Task requirements - Your task is to extract every entry that follows word for word while excluding the pictures.

Entries shown -
•••••

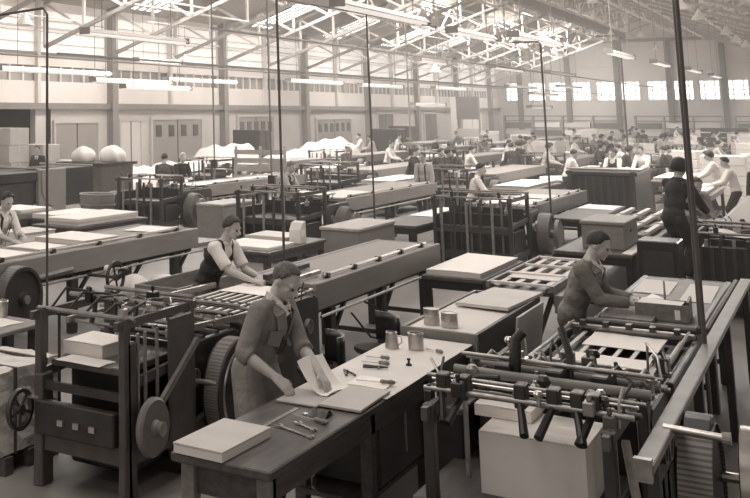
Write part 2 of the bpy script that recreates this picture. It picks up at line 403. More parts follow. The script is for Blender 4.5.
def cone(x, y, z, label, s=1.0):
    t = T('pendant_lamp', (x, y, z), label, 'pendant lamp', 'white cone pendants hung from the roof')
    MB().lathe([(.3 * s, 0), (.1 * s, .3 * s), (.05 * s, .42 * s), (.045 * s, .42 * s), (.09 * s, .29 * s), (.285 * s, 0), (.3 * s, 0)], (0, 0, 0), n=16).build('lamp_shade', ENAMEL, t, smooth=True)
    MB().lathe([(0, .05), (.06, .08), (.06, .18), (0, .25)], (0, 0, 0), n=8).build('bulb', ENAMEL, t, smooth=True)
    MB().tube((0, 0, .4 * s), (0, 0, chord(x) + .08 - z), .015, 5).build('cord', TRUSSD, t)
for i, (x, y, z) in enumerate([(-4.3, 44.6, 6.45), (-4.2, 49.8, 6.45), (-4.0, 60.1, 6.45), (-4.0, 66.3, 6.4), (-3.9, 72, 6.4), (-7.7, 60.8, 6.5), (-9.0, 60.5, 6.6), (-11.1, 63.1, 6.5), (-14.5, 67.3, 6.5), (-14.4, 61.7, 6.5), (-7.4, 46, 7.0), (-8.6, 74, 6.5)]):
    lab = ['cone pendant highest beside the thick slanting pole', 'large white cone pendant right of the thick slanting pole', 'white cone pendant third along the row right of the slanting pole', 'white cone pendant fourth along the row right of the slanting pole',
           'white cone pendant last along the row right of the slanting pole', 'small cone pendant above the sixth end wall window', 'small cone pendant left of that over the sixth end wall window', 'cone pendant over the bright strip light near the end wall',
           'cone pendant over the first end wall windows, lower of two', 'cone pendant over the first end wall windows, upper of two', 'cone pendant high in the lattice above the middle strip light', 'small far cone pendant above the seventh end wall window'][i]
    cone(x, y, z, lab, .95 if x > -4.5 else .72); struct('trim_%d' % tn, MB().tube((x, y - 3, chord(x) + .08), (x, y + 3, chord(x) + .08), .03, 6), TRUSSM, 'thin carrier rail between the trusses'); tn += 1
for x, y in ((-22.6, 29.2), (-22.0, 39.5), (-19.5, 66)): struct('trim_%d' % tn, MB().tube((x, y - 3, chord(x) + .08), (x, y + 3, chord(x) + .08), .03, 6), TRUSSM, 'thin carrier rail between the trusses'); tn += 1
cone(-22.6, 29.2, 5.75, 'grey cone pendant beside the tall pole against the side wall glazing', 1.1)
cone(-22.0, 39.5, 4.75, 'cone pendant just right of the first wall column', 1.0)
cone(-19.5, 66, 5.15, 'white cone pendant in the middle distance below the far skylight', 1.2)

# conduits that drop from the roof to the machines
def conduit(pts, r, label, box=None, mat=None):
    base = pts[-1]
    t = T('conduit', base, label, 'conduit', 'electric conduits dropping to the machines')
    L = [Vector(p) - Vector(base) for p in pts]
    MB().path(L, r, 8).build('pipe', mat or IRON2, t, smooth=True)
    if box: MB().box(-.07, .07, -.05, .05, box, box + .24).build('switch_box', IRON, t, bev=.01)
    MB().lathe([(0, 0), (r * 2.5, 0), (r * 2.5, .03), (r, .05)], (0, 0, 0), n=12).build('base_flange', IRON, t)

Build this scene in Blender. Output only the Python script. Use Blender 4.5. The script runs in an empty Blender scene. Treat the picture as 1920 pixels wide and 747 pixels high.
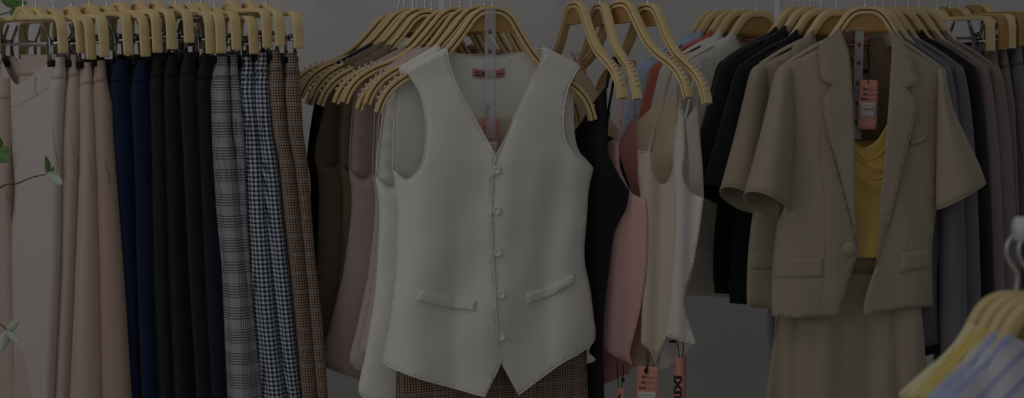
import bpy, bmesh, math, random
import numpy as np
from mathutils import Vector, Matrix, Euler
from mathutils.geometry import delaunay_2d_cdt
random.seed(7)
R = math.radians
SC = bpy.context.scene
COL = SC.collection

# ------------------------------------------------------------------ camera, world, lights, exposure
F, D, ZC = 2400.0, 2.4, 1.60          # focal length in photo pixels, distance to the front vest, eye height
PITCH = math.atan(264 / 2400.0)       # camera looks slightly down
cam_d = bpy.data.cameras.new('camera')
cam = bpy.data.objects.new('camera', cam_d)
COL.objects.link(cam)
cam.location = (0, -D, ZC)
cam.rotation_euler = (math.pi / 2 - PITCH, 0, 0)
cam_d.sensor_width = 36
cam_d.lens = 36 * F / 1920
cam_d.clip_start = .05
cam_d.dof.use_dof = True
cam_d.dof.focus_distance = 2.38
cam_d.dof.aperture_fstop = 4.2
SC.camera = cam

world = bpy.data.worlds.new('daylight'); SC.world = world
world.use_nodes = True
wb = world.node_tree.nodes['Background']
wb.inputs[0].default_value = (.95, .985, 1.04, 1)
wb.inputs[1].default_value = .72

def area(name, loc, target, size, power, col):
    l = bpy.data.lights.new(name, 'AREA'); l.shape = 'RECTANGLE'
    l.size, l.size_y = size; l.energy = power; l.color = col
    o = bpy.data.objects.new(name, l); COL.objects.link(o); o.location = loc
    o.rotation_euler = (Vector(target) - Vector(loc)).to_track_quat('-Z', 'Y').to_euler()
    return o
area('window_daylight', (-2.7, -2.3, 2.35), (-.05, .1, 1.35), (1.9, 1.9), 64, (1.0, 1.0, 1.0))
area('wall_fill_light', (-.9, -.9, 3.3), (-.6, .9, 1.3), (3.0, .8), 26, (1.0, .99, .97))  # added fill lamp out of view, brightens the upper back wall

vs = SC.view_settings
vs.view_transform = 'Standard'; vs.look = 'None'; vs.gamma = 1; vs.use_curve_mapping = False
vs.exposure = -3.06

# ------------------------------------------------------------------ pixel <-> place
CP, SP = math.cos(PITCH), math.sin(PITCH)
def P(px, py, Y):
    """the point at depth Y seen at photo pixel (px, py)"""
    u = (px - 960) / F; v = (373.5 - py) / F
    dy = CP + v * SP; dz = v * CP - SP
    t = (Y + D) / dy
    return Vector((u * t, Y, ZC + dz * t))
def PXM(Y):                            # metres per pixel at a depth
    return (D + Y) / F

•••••

Right answer -
Write part 2 of the bpy script that recreates this picture. It picks up at line 403. More parts follow. The script is for Blender 4.5.
def cone(x, y, z, label, s=1.0):
    t = T('pendant_lamp', (x, y, z), label, 'pendant lamp', 'white cone pendants hung from the roof')
    MB().lathe([(.3 * s, 0), (.1 * s, .3 * s), (.05 * s, .42 * s), (.045 * s, .42 * s), (.09 * s, .29 * s), (.285 * s, 0), (.3 * s, 0)], (0, 0, 0), n=16).build('lamp_shade', ENAMEL, t, smooth=True)
    MB().lathe([(0, .05), (.06, .08), (.06, .18), (0, .25)], (0, 0, 0), n=8).build('bulb', ENAMEL, t, smooth=True)
    MB().tube((0, 0, .4 * s), (0, 0, chord(x) + .08 - z), .015, 5).build('cord', TRUSSD, t)
for i, (x, y, z) in enumerate([(-4.3, 44.6, 6.45), (-4.2, 49.8, 6.45), (-4.0, 60.1, 6.45), (-4.0, 66.3, 6.4), (-3.9, 72, 6.4), (-7.7, 60.8, 6.5), (-9.0, 60.5, 6.6), (-11.1, 63.1, 6.5), (-14.5, 67.3, 6.5), (-14.4, 61.7, 6.5), (-7.4, 46, 7.0), (-8.6, 74, 6.5)]):
    lab = ['cone pendant highest beside the thick slanting pole', 'large white cone pendant right of the thick slanting pole', 'white cone pendant third along the row right of the slanting pole', 'white cone pendant fourth along the row right of the slanting pole',
           'white cone pendant last along the row right of the slanting pole', 'small cone pendant above the sixth end wall window', 'small cone pendant left of that over the sixth end wall window', 'cone pendant over the bright strip light near the end wall',
           'cone pendant over the first end wall windows, lower of two', 'cone pendant over the first end wall windows, upper of two', 'cone pendant high in the lattice above the middle strip light', 'small far cone pendant above the seventh end wall window'][i]
    cone(x, y, z, lab, .95 if x > -4.5 else .72); struct('trim_%d' % tn, MB().tube((x, y - 3, chord(x) + .08), (x, y + 3, chord(x) + .08), .03, 6), TRUSSM, 'thin carrier rail between the trusses'); tn += 1
for x, y in ((-22.6, 29.2), (-22.0, 39.5), (-19.5, 66)): struct('trim_%d' % tn, MB().tube((x, y - 3, chord(x) + .08), (x, y + 3, chord(x) + .08), .03, 6), TRUSSM, 'thin carrier rail between the trusses'); tn += 1
cone(-22.6, 29.2, 5.75, 'grey cone pendant beside the tall pole against the side wall glazing', 1.1)
cone(-22.0, 39.5, 4.75, 'cone pendant just right of the first wall column', 1.0)
cone(-19.5, 66, 5.15, 'white cone pendant in the middle distance below the far skylight', 1.2)

# conduits that drop from the roof to the machines
def conduit(pts, r, label, box=None, mat=None):
    base = pts[-1]
    t = T('conduit', base, label, 'conduit', 'electric conduits dropping to the machines')
    L = [Vector(p) - Vector(base) for p in pts]
    MB().path(L, r, 8).build('pipe', mat or IRON2, t, smooth=True)
    if box: MB().box(-.07, .07, -.05, .05, box, box + .24).build('switch_box', IRON, t, bev=.01)
    MB().lathe([(0, 0), (r * 2.5, 0), (r * 2.5, .03), (r, .05)], (0, 0, 0), n=12).build('base_flange', IRON, t)

Build this scene in Blender. Output only the Python script. Use Blender 4.5. The script runs in an empty Blender scene. Treat the picture as 1920 pixels wide and 747 pixels high.
import bpy, bmesh, math, random
import numpy as np
from mathutils import Vector, Matrix, Euler
from mathutils.geometry import delaunay_2d_cdt
random.seed(7)
R = math.radians
SC = bpy.context.scene
COL = SC.collection

# ------------------------------------------------------------------ camera, world, lights, exposure
F, D, ZC = 2400.0, 2.4, 1.60          # focal length in photo pixels, distance to the front vest, eye height
PITCH = math.atan(264 / 2400.0)       # camera looks slightly down
cam_d = bpy.data.cameras.new('camera')
cam = bpy.data.objects.new('camera', cam_d)
COL.objects.link(cam)
cam.location = (0, -D, ZC)
cam.rotation_euler = (math.pi / 2 - PITCH, 0, 0)
cam_d.sensor_width = 36
cam_d.lens = 36 * F / 1920
cam_d.clip_start = .05
cam_d.dof.use_dof = True
cam_d.dof.focus_distance = 2.38
cam_d.dof.aperture_fstop = 4.2
SC.camera = cam

world = bpy.data.worlds.new('daylight'); SC.world = world
world.use_nodes = True
wb = world.node_tree.nodes['Background']
wb.inputs[0].default_value = (.95, .985, 1.04, 1)
wb.inputs[1].default_value = .72

def area(name, loc, target, size, power, col):
    l = bpy.data.lights.new(name, 'AREA'); l.shape = 'RECTANGLE'
    l.size, l.size_y = size; l.energy = power; l.color = col
    o = bpy.data.objects.new(name, l); COL.objects.link(o); o.location = loc
    o.rotation_euler = (Vector(target) - Vector(loc)).to_track_quat('-Z', 'Y').to_euler()
    return o
area('window_daylight', (-2.7, -2.3, 2.35), (-.05, .1, 1.35), (1.9, 1.9), 64, (1.0, 1.0, 1.0))
area('wall_fill_light', (-.9, -.9, 3.3), (-.6, .9, 1.3), (3.0, .8), 26, (1.0, .99, .97))  # added fill lamp out of view, brightens the upper back wall

vs = SC.view_settings
vs.view_transform = 'Standard'; vs.look = 'None'; vs.gamma = 1; vs.use_curve_mapping = False
vs.exposure = -3.06

# ------------------------------------------------------------------ pixel <-> place
CP, SP = math.cos(PITCH), math.sin(PITCH)
def P(px, py, Y):
    """the point at depth Y seen at photo pixel (px, py)"""
    u = (px - 960) / F; v = (373.5 - py) / F
    dy = CP + v * SP; dz = v * CP - SP
    t = (Y + D) / dy
    return Vector((u * t, Y, ZC + dz * t))
def PXM(Y):                            # metres per pixel at a depth
    return (D + Y) / F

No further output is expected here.